# Set problem
Copy the lines of the data below exactly, starting at the first and stopping after the line that contains "S.camera = cam"; include no pictures.

# Source material
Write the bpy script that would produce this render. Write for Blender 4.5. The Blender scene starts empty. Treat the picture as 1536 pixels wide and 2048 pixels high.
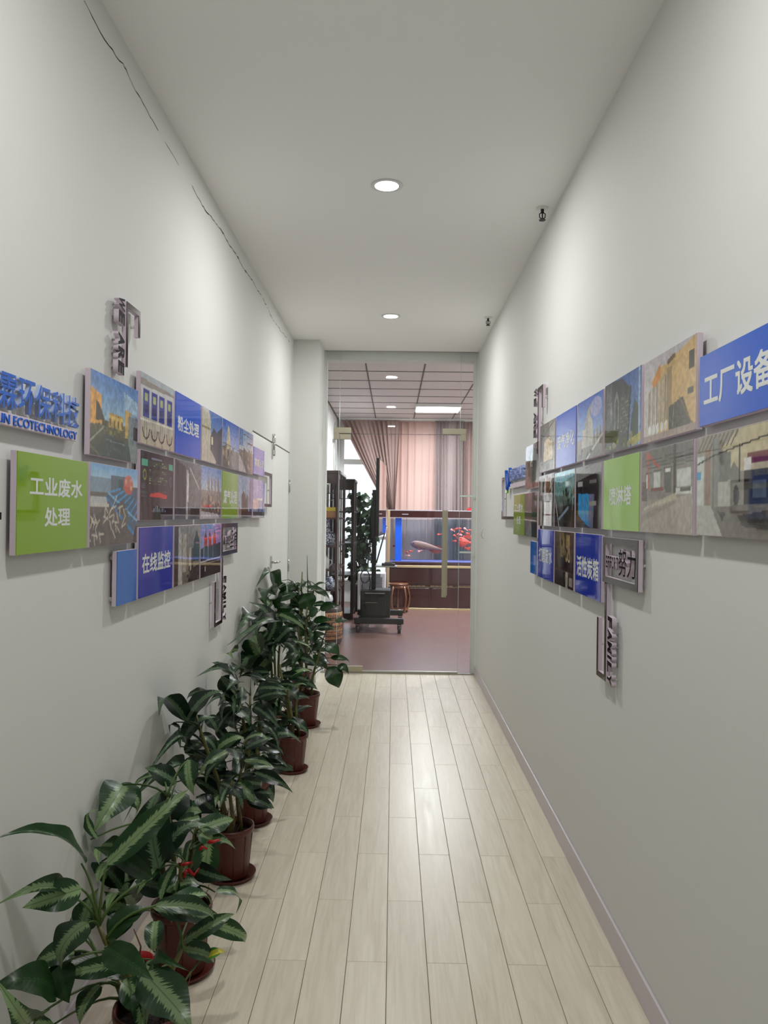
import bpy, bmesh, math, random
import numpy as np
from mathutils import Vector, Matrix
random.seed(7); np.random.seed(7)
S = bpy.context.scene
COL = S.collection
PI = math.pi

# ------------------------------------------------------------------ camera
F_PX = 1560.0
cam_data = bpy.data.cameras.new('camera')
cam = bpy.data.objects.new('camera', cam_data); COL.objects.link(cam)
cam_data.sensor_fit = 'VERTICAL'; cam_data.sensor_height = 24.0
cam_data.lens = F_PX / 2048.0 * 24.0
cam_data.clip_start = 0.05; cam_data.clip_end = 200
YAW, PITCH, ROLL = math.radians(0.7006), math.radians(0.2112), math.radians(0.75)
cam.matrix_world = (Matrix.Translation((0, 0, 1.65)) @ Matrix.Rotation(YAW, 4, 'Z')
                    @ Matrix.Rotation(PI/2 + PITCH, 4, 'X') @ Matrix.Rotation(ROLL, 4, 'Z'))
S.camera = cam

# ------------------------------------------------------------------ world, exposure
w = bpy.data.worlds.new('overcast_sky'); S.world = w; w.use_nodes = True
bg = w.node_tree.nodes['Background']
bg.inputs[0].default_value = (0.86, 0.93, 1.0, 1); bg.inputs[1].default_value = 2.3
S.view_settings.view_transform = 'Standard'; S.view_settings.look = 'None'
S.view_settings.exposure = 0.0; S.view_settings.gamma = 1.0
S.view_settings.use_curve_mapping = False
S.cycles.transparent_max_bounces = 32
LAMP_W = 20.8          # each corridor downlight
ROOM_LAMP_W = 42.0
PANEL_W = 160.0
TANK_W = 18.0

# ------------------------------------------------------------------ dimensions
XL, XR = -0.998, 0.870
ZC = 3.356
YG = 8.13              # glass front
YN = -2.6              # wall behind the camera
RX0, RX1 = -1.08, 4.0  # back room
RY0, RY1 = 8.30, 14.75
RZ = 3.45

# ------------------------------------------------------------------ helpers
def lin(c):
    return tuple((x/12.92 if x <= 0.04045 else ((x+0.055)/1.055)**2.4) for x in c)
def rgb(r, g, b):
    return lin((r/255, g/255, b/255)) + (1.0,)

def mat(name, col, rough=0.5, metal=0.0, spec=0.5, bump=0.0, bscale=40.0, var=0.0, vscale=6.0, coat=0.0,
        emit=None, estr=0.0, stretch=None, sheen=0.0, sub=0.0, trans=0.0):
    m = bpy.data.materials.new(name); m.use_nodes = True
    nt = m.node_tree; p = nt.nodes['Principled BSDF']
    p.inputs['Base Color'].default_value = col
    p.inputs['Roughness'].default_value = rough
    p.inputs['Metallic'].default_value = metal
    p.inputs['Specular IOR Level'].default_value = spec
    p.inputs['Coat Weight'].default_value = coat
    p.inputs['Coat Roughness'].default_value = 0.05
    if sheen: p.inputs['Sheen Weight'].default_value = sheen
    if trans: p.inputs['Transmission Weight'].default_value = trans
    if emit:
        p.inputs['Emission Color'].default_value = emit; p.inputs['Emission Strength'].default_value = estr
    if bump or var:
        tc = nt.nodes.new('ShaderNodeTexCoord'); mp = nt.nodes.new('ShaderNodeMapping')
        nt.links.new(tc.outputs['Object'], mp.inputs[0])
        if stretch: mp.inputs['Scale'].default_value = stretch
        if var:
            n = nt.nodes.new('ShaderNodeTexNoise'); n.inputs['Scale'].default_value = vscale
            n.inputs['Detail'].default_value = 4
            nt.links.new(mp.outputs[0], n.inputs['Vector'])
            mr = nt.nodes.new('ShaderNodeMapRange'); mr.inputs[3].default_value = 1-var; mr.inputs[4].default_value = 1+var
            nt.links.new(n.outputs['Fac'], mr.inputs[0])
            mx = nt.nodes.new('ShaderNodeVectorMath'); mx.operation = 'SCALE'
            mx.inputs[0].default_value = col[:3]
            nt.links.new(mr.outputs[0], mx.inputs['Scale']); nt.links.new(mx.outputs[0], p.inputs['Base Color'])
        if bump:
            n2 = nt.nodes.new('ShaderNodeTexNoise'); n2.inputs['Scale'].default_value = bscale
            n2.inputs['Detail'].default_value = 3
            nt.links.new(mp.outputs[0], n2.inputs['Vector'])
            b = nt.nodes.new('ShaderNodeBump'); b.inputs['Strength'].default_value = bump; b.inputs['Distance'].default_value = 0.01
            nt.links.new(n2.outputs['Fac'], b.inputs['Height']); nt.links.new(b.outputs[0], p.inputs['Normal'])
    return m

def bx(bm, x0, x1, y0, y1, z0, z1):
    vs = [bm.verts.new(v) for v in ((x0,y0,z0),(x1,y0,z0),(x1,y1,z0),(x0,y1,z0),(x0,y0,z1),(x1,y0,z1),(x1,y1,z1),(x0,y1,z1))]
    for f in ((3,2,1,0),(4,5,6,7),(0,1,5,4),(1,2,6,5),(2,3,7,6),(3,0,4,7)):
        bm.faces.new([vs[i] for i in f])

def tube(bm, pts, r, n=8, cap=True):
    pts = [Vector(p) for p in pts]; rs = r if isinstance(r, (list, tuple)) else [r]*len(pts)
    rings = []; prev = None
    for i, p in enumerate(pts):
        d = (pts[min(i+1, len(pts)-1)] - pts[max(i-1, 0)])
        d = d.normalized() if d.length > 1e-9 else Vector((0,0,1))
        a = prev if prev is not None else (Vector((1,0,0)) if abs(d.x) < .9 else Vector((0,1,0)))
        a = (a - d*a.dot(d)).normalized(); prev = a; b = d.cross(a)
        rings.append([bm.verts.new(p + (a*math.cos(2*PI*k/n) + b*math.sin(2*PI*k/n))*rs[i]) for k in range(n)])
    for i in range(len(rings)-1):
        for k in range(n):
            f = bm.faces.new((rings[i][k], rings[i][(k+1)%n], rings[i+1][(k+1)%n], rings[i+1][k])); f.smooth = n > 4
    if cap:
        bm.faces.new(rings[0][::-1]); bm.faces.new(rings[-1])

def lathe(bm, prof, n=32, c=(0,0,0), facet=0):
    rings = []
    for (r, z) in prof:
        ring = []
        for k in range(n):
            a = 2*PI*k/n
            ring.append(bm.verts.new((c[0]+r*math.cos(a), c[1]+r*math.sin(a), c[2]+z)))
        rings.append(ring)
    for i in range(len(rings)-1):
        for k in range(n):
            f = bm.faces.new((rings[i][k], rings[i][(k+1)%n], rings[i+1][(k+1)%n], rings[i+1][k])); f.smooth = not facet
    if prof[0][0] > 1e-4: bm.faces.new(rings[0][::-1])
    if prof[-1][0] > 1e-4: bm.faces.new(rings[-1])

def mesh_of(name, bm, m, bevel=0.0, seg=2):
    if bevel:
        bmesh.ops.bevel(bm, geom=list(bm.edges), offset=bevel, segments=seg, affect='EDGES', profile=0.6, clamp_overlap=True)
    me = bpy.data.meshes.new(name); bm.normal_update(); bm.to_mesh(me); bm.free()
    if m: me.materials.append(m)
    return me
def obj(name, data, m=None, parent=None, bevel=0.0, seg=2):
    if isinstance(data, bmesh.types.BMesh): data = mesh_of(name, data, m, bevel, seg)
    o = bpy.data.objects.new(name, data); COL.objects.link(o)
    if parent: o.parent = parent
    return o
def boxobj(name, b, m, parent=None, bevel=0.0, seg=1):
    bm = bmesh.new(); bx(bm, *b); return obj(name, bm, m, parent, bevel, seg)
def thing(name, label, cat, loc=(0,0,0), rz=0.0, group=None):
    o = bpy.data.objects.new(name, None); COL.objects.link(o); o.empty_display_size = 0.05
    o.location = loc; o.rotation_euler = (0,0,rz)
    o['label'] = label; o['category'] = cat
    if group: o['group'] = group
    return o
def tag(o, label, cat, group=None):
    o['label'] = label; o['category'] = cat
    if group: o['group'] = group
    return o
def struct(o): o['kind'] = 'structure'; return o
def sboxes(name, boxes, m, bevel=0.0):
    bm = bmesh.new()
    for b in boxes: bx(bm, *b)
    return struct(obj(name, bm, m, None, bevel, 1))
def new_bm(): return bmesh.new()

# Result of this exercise
Write the bpy script that would produce this render. Write for Blender 4.5. The Blender scene starts empty. Treat the picture as 1536 pixels wide and 2048 pixels high.
import bpy, bmesh, math, random
import numpy as np
from mathutils import Vector, Matrix
random.seed(7); np.random.seed(7)
S = bpy.context.scene
COL = S.collection
PI = math.pi

# ------------------------------------------------------------------ camera
F_PX = 1560.0
cam_data = bpy.data.cameras.new('camera')
cam = bpy.data.objects.new('camera', cam_data); COL.objects.link(cam)
cam_data.sensor_fit = 'VERTICAL'; cam_data.sensor_height = 24.0
cam_data.lens = F_PX / 2048.0 * 24.0
cam_data.clip_start = 0.05; cam_data.clip_end = 200
YAW, PITCH, ROLL = math.radians(0.7006), math.radians(0.2112), math.radians(0.75)
cam.matrix_world = (Matrix.Translation((0, 0, 1.65)) @ Matrix.Rotation(YAW, 4, 'Z')
                    @ Matrix.Rotation(PI/2 + PITCH, 4, 'X') @ Matrix.Rotation(ROLL, 4, 'Z'))
S.camera = cam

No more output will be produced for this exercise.